▶ [PROBLEM DESCRIPTION]: Copy nothing but the text: reproduce each line of the listing exactly and leave the pictures out.
# start of DATA EXCERPT
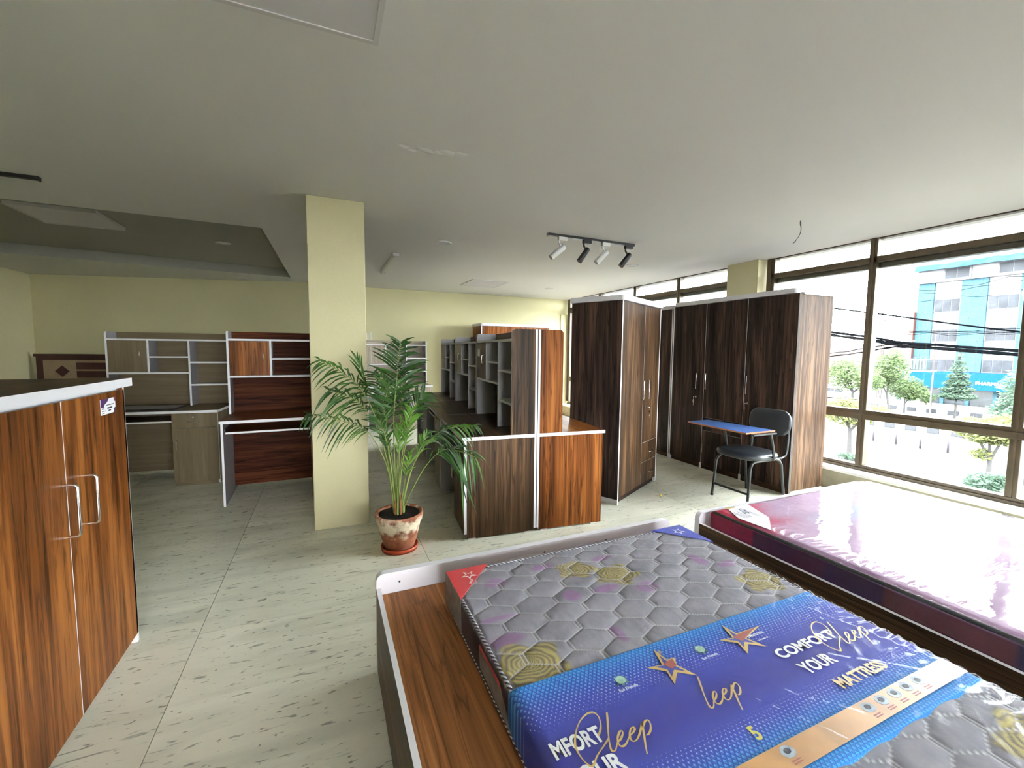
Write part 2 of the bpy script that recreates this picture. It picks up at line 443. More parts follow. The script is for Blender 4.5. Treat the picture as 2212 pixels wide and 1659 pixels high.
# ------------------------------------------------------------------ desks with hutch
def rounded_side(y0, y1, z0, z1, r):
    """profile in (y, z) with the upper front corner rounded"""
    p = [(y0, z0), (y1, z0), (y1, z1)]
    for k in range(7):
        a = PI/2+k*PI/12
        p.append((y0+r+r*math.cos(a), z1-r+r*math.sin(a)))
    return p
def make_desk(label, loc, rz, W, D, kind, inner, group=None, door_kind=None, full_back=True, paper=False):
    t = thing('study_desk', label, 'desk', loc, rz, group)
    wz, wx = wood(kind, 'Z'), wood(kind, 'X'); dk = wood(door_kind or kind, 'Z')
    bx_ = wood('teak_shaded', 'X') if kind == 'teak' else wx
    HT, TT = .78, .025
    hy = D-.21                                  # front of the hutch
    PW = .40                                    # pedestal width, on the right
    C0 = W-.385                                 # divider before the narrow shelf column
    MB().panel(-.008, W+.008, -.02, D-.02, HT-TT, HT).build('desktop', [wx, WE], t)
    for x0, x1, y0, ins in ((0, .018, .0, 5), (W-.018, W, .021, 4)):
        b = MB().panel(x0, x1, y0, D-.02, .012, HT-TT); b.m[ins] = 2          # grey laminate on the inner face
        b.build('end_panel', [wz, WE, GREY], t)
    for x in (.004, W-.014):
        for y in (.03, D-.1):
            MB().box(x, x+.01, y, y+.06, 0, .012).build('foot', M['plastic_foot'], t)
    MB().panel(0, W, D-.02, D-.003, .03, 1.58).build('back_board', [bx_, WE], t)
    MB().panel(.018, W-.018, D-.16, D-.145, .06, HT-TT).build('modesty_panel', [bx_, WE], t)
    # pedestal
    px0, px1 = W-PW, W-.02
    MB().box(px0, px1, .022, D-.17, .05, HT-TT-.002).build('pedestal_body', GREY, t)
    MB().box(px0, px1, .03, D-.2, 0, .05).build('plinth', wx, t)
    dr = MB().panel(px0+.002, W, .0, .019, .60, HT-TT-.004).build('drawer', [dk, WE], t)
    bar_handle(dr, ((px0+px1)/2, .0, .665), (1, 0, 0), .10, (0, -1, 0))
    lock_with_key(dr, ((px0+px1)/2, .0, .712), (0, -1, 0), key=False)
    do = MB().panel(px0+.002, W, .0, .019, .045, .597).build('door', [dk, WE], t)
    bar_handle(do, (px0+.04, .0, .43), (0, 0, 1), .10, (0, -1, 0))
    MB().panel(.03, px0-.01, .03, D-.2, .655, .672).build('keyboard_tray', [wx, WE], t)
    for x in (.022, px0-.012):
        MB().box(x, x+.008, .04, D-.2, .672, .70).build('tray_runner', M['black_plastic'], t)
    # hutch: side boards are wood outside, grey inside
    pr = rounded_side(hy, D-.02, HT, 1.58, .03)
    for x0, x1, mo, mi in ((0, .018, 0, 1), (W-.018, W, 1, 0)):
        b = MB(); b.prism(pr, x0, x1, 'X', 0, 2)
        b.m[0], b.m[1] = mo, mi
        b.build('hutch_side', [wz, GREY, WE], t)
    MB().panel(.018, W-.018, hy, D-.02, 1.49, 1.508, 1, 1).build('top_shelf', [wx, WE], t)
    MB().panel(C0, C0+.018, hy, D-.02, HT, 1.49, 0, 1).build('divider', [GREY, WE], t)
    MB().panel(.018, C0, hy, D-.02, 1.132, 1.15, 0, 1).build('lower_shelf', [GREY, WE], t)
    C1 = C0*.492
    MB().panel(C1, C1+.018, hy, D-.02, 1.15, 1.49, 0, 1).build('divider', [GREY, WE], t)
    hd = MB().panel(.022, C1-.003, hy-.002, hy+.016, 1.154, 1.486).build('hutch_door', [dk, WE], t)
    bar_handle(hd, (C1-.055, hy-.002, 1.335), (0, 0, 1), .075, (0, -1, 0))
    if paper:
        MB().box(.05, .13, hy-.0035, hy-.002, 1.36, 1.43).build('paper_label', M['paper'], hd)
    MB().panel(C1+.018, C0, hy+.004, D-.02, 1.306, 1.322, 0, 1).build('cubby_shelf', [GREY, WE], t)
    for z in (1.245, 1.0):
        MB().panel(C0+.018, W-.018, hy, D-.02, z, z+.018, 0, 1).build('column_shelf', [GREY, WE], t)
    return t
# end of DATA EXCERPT
▶ [RESPONSE]:
Write part 2 of the bpy script that recreates this picture. It picks up at line 443. More parts follow. The script is for Blender 4.5. Treat the picture as 2212 pixels wide and 1659 pixels high.
# ------------------------------------------------------------------ desks with hutch
def rounded_side(y0, y1, z0, z1, r):
    """profile in (y, z) with the upper front corner rounded"""
    p = [(y0, z0), (y1, z0), (y1, z1)]
    for k in range(7):
        a = PI/2+k*PI/12
        p.append((y0+r+r*math.cos(a), z1-r+r*math.sin(a)))
    return p
def make_desk(label, loc, rz, W, D, kind, inner, group=None, door_kind=None, full_back=True, paper=False):
    t = thing('study_desk', label, 'desk', loc, rz, group)
    wz, wx = wood(kind, 'Z'), wood(kind, 'X'); dk = wood(door_kind or kind, 'Z')
    bx_ = wood('teak_shaded', 'X') if kind == 'teak' else wx
    HT, TT = .78, .025
    hy = D-.21                                  # front of the hutch
    PW = .40                                    # pedestal width, on the right
    C0 = W-.385                                 # divider before the narrow shelf column
    MB().panel(-.008, W+.008, -.02, D-.02, HT-TT, HT).build('desktop', [wx, WE], t)
    for x0, x1, y0, ins in ((0, .018, .0, 5), (W-.018, W, .021, 4)):
        b = MB().panel(x0, x1, y0, D-.02, .012, HT-TT); b.m[ins] = 2          # grey laminate on the inner face
        b.build('end_panel', [wz, WE, GREY], t)
    for x in (.004, W-.014):
        for y in (.03, D-.1):
            MB().box(x, x+.01, y, y+.06, 0, .012).build('foot', M['plastic_foot'], t)
    MB().panel(0, W, D-.02, D-.003, .03, 1.58).build('back_board', [bx_, WE], t)
    MB().panel(.018, W-.018, D-.16, D-.145, .06, HT-TT).build('modesty_panel', [bx_, WE], t)
    # pedestal
    px0, px1 = W-PW, W-.02
    MB().box(px0, px1, .022, D-.17, .05, HT-TT-.002).build('pedestal_body', GREY, t)
    MB().box(px0, px1, .03, D-.2, 0, .05).build('plinth', wx, t)
    dr = MB().panel(px0+.002, W, .0, .019, .60, HT-TT-.004).build('drawer', [dk, WE], t)
    bar_handle(dr, ((px0+px1)/2, .0, .665), (1, 0, 0), .10, (0, -1, 0))
    lock_with_key(dr, ((px0+px1)/2, .0, .712), (0, -1, 0), key=False)
    do = MB().panel(px0+.002, W, .0, .019, .045, .597).build('door', [dk, WE], t)
    bar_handle(do, (px0+.04, .0, .43), (0, 0, 1), .10, (0, -1, 0))
    MB().panel(.03, px0-.01, .03, D-.2, .655, .672).build('keyboard_tray', [wx, WE], t)
    for x in (.022, px0-.012):
        MB().box(x, x+.008, .04, D-.2, .672, .70).build('tray_runner', M['black_plastic'], t)
    # hutch: side boards are wood outside, grey inside
    pr = rounded_side(hy, D-.02, HT, 1.58, .03)
    for x0, x1, mo, mi in ((0, .018, 0, 1), (W-.018, W, 1, 0)):
        b = MB(); b.prism(pr, x0, x1, 'X', 0, 2)
        b.m[0], b.m[1] = mo, mi
        b.build('hutch_side', [wz, GREY, WE], t)
    MB().panel(.018, W-.018, hy, D-.02, 1.49, 1.508, 1, 1).build('top_shelf', [wx, WE], t)
    MB().panel(C0, C0+.018, hy, D-.02, HT, 1.49, 0, 1).build('divider', [GREY, WE], t)
    MB().panel(.018, C0, hy, D-.02, 1.132, 1.15, 0, 1).build('lower_shelf', [GREY, WE], t)
    C1 = C0*.492
    MB().panel(C1, C1+.018, hy, D-.02, 1.15, 1.49, 0, 1).build('divider', [GREY, WE], t)
    hd = MB().panel(.022, C1-.003, hy-.002, hy+.016, 1.154, 1.486).build('hutch_door', [dk, WE], t)
    bar_handle(hd, (C1-.055, hy-.002, 1.335), (0, 0, 1), .075, (0, -1, 0))
    if paper:
        MB().box(.05, .13, hy-.0035, hy-.002, 1.36, 1.43).build('paper_label', M['paper'], hd)
    MB().panel(C1+.018, C0, hy+.004, D-.02, 1.306, 1.322, 0, 1).build('cubby_shelf', [GREY, WE], t)
    for z in (1.245, 1.0):
        MB().panel(C0+.018, W-.018, hy, D-.02, z, z+.018, 0, 1).build('column_shelf', [GREY, WE], t)
    return t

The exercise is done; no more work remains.